Posted by: 1azcowboy | September 4, 2009, 3:25 pm 3:25 pm

People have two charactoristics that can be seen at work in any such poll.
(1)Impatience (2) Forgetfulness
We saw a ground swell of response last November that resulted in the election of Obama and many Democrats in Congress. This was in response to hope of change. The more hope and the higher the expectations, the more impatient we become. We forget that change cannot be instant when you must deal with 200 Senators and over 400 House members not to mention a media that is more interested in ratings than truth.
Ratings ALWAYS fall…the rate at which they fall is in direct proportion to how much hope we have built up and how fast we expect complex changes to take shape.
What do these polls REALLY measure? Not the worth or quality of the President but the level of our impatience.

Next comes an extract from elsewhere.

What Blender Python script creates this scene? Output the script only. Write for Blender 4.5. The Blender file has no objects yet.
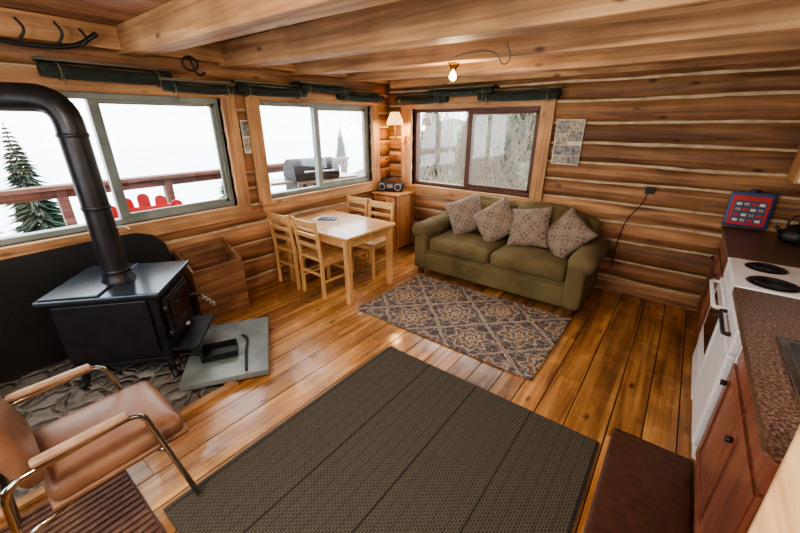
import bpy, bmesh, math, random
from mathutils import Vector, Matrix, Euler, noise
random.seed(7)
S=bpy.context.scene; COL=S.collection
V=Vector
def srgb(h):
    h=h.lstrip('#'); o=[]
    for i in (0,2,4):
        c=int(h[i:i+2],16)/255
        o.append(c/12.92 if c<=.04045 else ((c+.055)/1.055)**2.4)
    return (o[0],o[1],o[2],1)
# ---------------------------------------------------------------- materials
def newmat(name,rough=.5,metal=0.):
    m=bpy.data.materials.new(name);m.use_nodes=True;nt=m.node_tree
    b=nt.nodes['Principled BSDF'];b.inputs['Roughness'].default_value=rough;b.inputs['Metallic'].default_value=metal
    return m,nt,b
def N(nt,t,**k):
    n=nt.nodes.new(t)
    for a,v in k.items(): setattr(n,a,v)
    return n
def ramp(nt,stops,src=None):
    r=N(nt,'ShaderNodeValToRGB');e=r.color_ramp.elements
    while len(e)<len(stops): e.new(.5)
    for i,(p,c) in enumerate(stops):
        e[i].position=p;e[i].color=srgb(c) if isinstance(c,str) else c
    if src: nt.links.new(src,r.inputs[0])
    return r
def bump(nt,b,h,strength=.2,dist=.01):
    n=N(nt,'ShaderNodeBump');n.inputs['Strength'].default_value=strength;n.inputs['Distance'].default_value=dist
    nt.links.new(h,n.inputs['Height']);nt.links.new(n.outputs[0],b.inputs['Normal'])
def math_(nt,op,a,b=None,c=None):
    n=N(nt,'ShaderNodeMath',operation=op)
    for i,x in enumerate((a,b,c)):
        if x is None: continue
        if isinstance(x,(int,float)): n.inputs[i].default_value=x
        else: nt.links.new(x,n.inputs[i])
    return n.outputs[0]
def mix(nt,f,a,b,mode='MIX'):
    n=N(nt,'ShaderNodeMix',data_type='RGBA',blend_type=mode)
    for i,x in ((0,f),(6,a),(7,b)):
        if isinstance(x,(int,float)): n.inputs[i].default_value=x
        elif isinstance(x,str): n.inputs[i].default_value=srgb(x)
        elif isinstance(x,tuple): n.inputs[i].default_value=x
        else: nt.links.new(x,n.inputs[i])
    return n.outputs[2]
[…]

Posted by: Joe the Voter | September 6, 2009, 1:46 pm 1:46 pm

After reading this blog, I am unsure of your message. Context for what assumption. Even the last paragraph said absolutely nothing.

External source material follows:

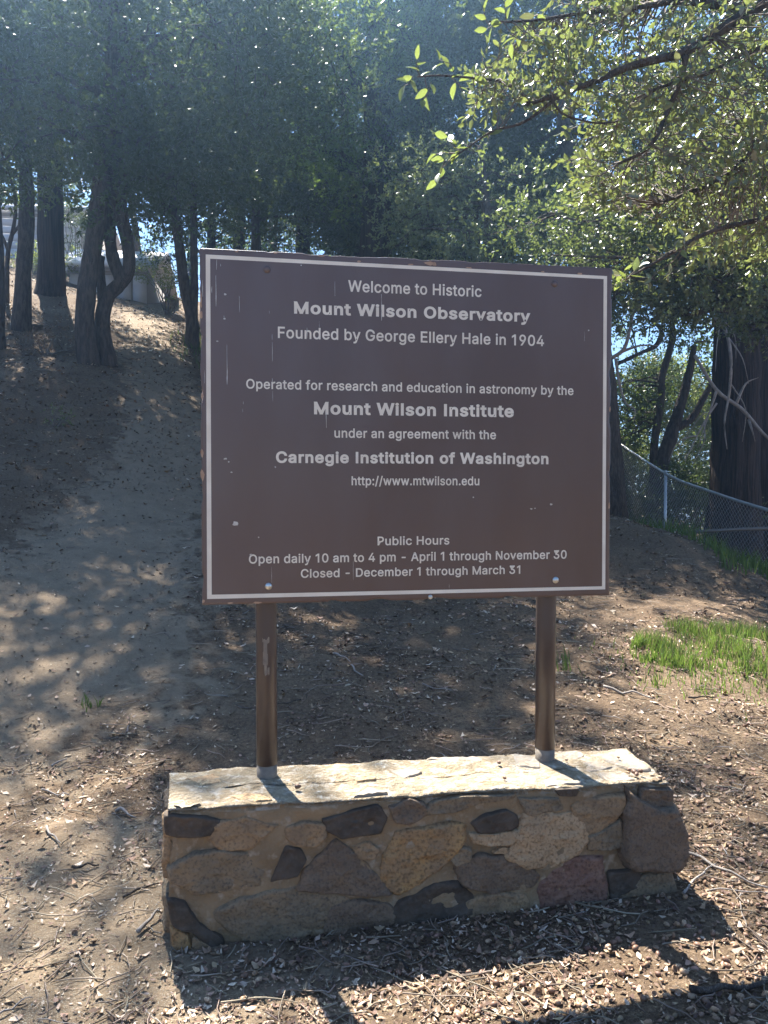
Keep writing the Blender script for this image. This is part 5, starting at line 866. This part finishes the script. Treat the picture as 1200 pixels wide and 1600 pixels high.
def region(n, x0, x1, y0, y1, d0, d1, cond=lambda x, y: True, per=(8, 13), size=.044):
    c = 0
    while c < n:
        x, y = R.uniform(x0, x1), R.uniform(y0, y1)
        if not cond(x, y): continue
        anchors.append((np.array(tuple(U(x, y, R.uniform(d0, d1)) - nb)), R.randint(*per), size)); c += 1
region(330, 860, 1290, -60, 160, 3.2, 4.3, lambda x, y: x > 850 + max(0, y) * .2)
region(95, 735, 900, 20, 175, 3.1, 3.6, lambda x, y: y > 175 - (x - 735) * 1.0 - 60 and y > 20 + (900 - x) * .35, (6, 10), .040)
region(300, 900, 1290, 150, 300, 3.2, 4.6, lambda x, y: x > 890 + (y - 150) * .1)
region(220, 880, 1290, 270, 400, 3.6, 5.0, lambda x, y: y < 300 + (x - 860) * .35)
region(16, 960, 1200, 330, 440, 3.2, 3.6, lambda x, y: abs(y - (345 + (1190 - x) * .42)) < 26, (5, 8), .05)
for q in [(640,125,3.1),(655,110,3.1),(668,140,3.12),(700,105,3.15),(712,130,3.15),(760,28,3.15),(775,40,3.18),(790,20,3.2),(810,50,3.2),(700,240,3.1),(690,262,3.1),(712,228,3.12),(735,232,3.15),(740,118,3.2),(835,25,3.3),(765,210,3.2),(985,430,3.2),(960,445,3.2)]:
    anchors.append((np.array(tuple(U(*q) - nb)), 4, .058))
bs, ds, ss = [], [], []
tw = MB()
for a, k, sz in anchors:
    j = int(np.argmin(np.linalg.norm(allpts - a, axis=1))); st = allpts[j]; L = np.linalg.norm(a - st)
    if L > .05:
        pth = limb_path(st, a, -.03, .08, 3 if L < .5 else 5); tube(tw, pth, np.linspace(min(.005, .002 + L * .004), .0015, len(pth)), 4, cap=False)
    out = unit((a - st) + rng.normal(0, .25, 3) * (L + .1)) if L > .02 else unit(rng.normal(0, 1, 3))
    tl = sz * k * .34; tip = a + out * tl * .6; b0 = a - out * tl * .4
    tube(tw, [b0, (b0 + tip) / 2 + rng.normal(0, .006, 3), tip], [.0026, .002, .0012], 3, cap=False)
    t = np.linspace(0.05, 1, k)
    u_, w_ = frames(out[None]); ang = np.arange(k) * 2.4 + R.uniform(0, 6)
    side = u_ * np.cos(ang)[:, None] + w_ * np.sin(ang)[:, None]
    bs.append(b0 + (tip - b0) * t[:, None]); ds.append(unit(out * (.35 + t[:, None]) + side * 1.0 + rng.normal(0, .25, (k, 3)) + [0, 0, .05])); ss.append(np.full(k, sz))
bs, ds, ss = np.concatenate(bs), np.concatenate(ds), np.concatenate(ss)
tw.obj('twigs', M_twig, near, kind='stuff')
# the 300 leaves that show largest are leaves of their own
wp = bs + np.array(tuple(nb)); rx = wp[:, 0] / wp[:, 1]; rz = (wp[:, 2] - CAMZ) / wp[:, 1]
inview = (rx < .5) & (rz < .63); score = np.where(inview, ss / wp[:, 1], 0) + rng.uniform(0, .0015, len(ss)); order = np.argsort(-score); pick = order[:300]; rest = order[300:]
lv = MB(); leaves(lv, bs[rest], ds[rest], 1.0 * ss[rest], .52 * ss[rest], fold=True); lv.obj('foliage', L_near, near, smooth=False, kind='stuff')
def leaf_mesh(k, m):
    g = np.random.default_rng(k); L = g.uniform(.9, 1.15); w = g.uniform(.20, .28); cur = g.uniform(-.25, .1); fo = g.uniform(.15, .6)
    v = []; T = [0, .12, .35, .62, .85, 1]; Wd = [0.02, .5, .95, .85, .42, .0]
    for t, q in zip(T, Wd):
        z = cur * t * t
        v += [(t * L, -w * q, z + fo * w * q), (t * L, 0, z), (t * L, w * q * g.uniform(.85, 1.1), z + fo * w * q)]
    f = []
    for a in range(5): f += [(a * 3, a * 3 + 3, a * 3 + 4, a * 3 + 1), (a * 3 + 1, a * 3 + 4, a * 3 + 5, a * 3 + 2)]
    mb = MB(); mb.add(v, f); return mb.mesh('leaf', m, True)
LM = [leaf_mat("bough_leaf_green", (.14, .16, .08), (.30, .37, .08), .28, .28, 0, .7), leaf_mat("bough_leaf_grey", (.20, .20, .14), (.25, .28, .10), .2, .3, 0, .6), leaf_mat("bough_leaf_fresh", (.12, .15, .05), (.27, .34, .08), .34, .35, 0, .5)]
lms = [leaf_mesh(k, LM[k % 2]) for k in range(8)]; lfresh = [leaf_mesh(20 + k, LM[2]) for k in range(3)]
for i in pick:
    fresh = wp[i][0] / wp[i][1] < .17
    o = link('leaf', R.choice(lfresh if fresh or R.random() < .2 else lms), near, loc=tuple(bs[i]))
    q = Vector(ds[i]).to_track_quat('X', 'Z').to_matrix() @ Matrix.Rotation(R.uniform(-1.2, 1.2), 3, 'X')
    o.rotation_euler = q.to_euler(); o.scale = (ss[i] * R.uniform(.8, 1.2),) * 3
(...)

Posted by: beachguy | September 7, 2009, 2:44 pm 2:44 pm

Government earmark money is seen as easy money with little accountability. Often the administrators of programs so funded have little qualifications for their positions and are paid salaries considerably higher than the norm. In a recent report I read on the subject excessive travel reimbursements and fees paid to consultants were also potential problems. The program in question was the Citizen-Soldier Support Program (CSSP) in North Carolina which was intended to help soldiers returning from battle assignments. Some of the employees lacked experience in military or health issues and even had politically left leanings
This an on-going program that has spent several million over the past several years, I mention it only as an example of money that is paid where the recipients don’t have to look anyone in the eye to receive it. The government is terrible on oversight as can be seen with TARP and stimulus earmarks. Healthcare and “cap and trade” if implemented will just be more of the same, look at what ACORN is doing at present with “wink and nod” oversight. No my friends, a “nanny government”, more big government, is not the answer. Our congress is inept (intentionally so) in rolling back its own salaries (the average congressional salary is a ludicrous $130K higher than street salaries/wages) so how can one believe it can oversee these programs. Also, the programs would be managed by Czars which are not beholden to congress and answer only to the president (of late it seems that the congress answers only to the president also).